Aprendimos a navegar en el desierto de nuestra soledad, ese mar ondulado de dunas y olas de arena que avanzan lentamente, movidas por cálidos vientos, en busca de un destino que nunca llega.
Ahora nos adentramos, entre tinieblas, en el mar de nuestras dudas siguiendo el rumbo de las preguntas que la vida nos presenta a cada momento, con la certeza de no encontrar nunca las respuestas adecuadas que despejen para siempre nuestra incertidumbre.
Las únicas verdades que reconocemos son aquellas mentiras que, de tanto ser repetidamente pronunciadas, han tomado carta de naturaleza y nos ayudan a continuar desorientados.
En algunos momentos la bruma desaparece, se esfuma, y contemplamos el sol iluminando el fantástico presente que nos envuelve y a la diosa Atenea en la akrostolia de nuestra embarcación.
Aprovechamos para fijar la vista en el horizonte inalcanzable al que nos dirigimos, sabiendo que nunca llegaremos pues asumimos nuestro inevitable naufragio antes de tocar puerto.
Hemos aprendido a navegar en compañía de la manada de escualos hambrientos que huelen la sangre que circula alterada por nuestras venas, mientras giran alrededor de nuestro oasis flotante, esperando cualquier desliz que alimente sus vientres.
Tan sólo las sirenas, con sus cantos, las yubartas enamoradas y las gaviotas fantasmas que nos sobrevuelan, amenizan nuestra singladura y mantienen la débil esperanza de descubrir una isla virgen en este océano desconcertante.

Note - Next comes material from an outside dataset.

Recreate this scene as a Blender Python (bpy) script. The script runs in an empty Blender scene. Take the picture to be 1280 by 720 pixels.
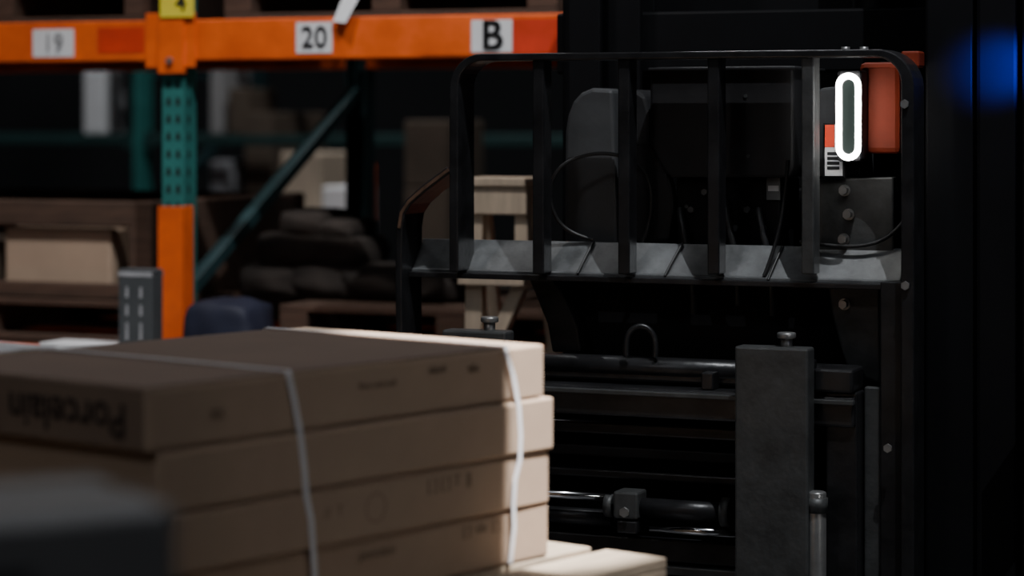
import bpy, bmesh, math, random
from mathutils import Vector, Matrix
random.seed(4)
F=3022.0; H=1.474; HZ=150.0
scene=bpy.context.scene
COL=scene.collection
# ---------------------------------------------------------------- materials
def mat(name,c,rough=0.6,metal=0.0,ns=8.0,amt=0.25,bump=0.0,emit=None,es=0.0,stretch=(1,1,1),spec=0.5,c2=None,bs=None):
    m=bpy.data.materials.new(name); m.use_nodes=True
    nt=m.node_tree; b=nt.nodes['Principled BSDF']
    b.inputs['Roughness'].default_value=rough; b.inputs['Metallic'].default_value=metal
    b.inputs['Specular IOR Level'].default_value=spec
    tc=nt.nodes.new('ShaderNodeTexCoord'); mp=nt.nodes.new('ShaderNodeMapping')
    mp.inputs['Scale'].default_value=stretch
    nt.links.new(tc.outputs['Object'],mp.inputs['Vector'])
    n=nt.nodes.new('ShaderNodeTexNoise'); n.inputs['Scale'].default_value=ns; n.inputs['Detail'].default_value=6; n.inputs['Roughness'].default_value=0.65
    nt.links.new(mp.outputs['Vector'],n.inputs['Vector'])
    r=nt.nodes.new('ShaderNodeValToRGB')
    lo=[x*(1-amt) for x in c]; hi=[min(1,x*(1+amt)) for x in (c2 or c)]
    r.color_ramp.elements[0].position=0.3; r.color_ramp.elements[1].position=0.7
    r.color_ramp.elements[0].color=(*lo,1); r.color_ramp.elements[1].color=(*hi,1)
    nt.links.new(n.outputs['Fac'],r.inputs['Fac']); nt.links.new(r.outputs['Color'],b.inputs['Base Color'])
    if bump>0:
        n2=nt.nodes.new('ShaderNodeTexNoise'); n2.inputs['Scale'].default_value=bs or ns*6; n2.inputs['Detail'].default_value=4
        nt.links.new(mp.outputs['Vector'],n2.inputs['Vector'])
        bp=nt.nodes.new('ShaderNodeBump'); bp.inputs['Strength'].default_value=bump; bp.inputs['Distance'].default_value=0.01
        nt.links.new(n2.outputs['Fac'],bp.inputs['Height']); nt.links.new(bp.outputs['Normal'],b.inputs['Normal'])
    if emit:
        b.inputs['Emission Color'].default_value=(*emit,1); b.inputs['Emission Strength'].default_value=es
    return m
M={}
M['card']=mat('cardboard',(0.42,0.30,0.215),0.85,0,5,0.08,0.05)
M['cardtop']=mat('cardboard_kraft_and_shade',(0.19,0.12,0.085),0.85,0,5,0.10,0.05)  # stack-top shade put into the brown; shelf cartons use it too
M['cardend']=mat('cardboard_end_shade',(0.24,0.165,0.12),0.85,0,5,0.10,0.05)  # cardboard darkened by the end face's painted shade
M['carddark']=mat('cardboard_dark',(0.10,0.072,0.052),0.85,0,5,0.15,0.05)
M['cardgrey']=mat('grey_carton',(0.30,0.29,0.29),0.8,0,4,0.1)
M['ink']=mat('print_ink',(0.03,0.02,0.018),0.8,0,40,0.1)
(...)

Aún así somos felices, pues hemos descubierto que la felicidad llega en el preciso momento que dejas de buscarla.
Hace tiempo que dejamos de buscar, tan sólo nos dedicamos a encontrar los restos de naufragios que las olas acercan a nuestra borda y narran las vidas de otros navegantes que llegaron, por fin, a su destino.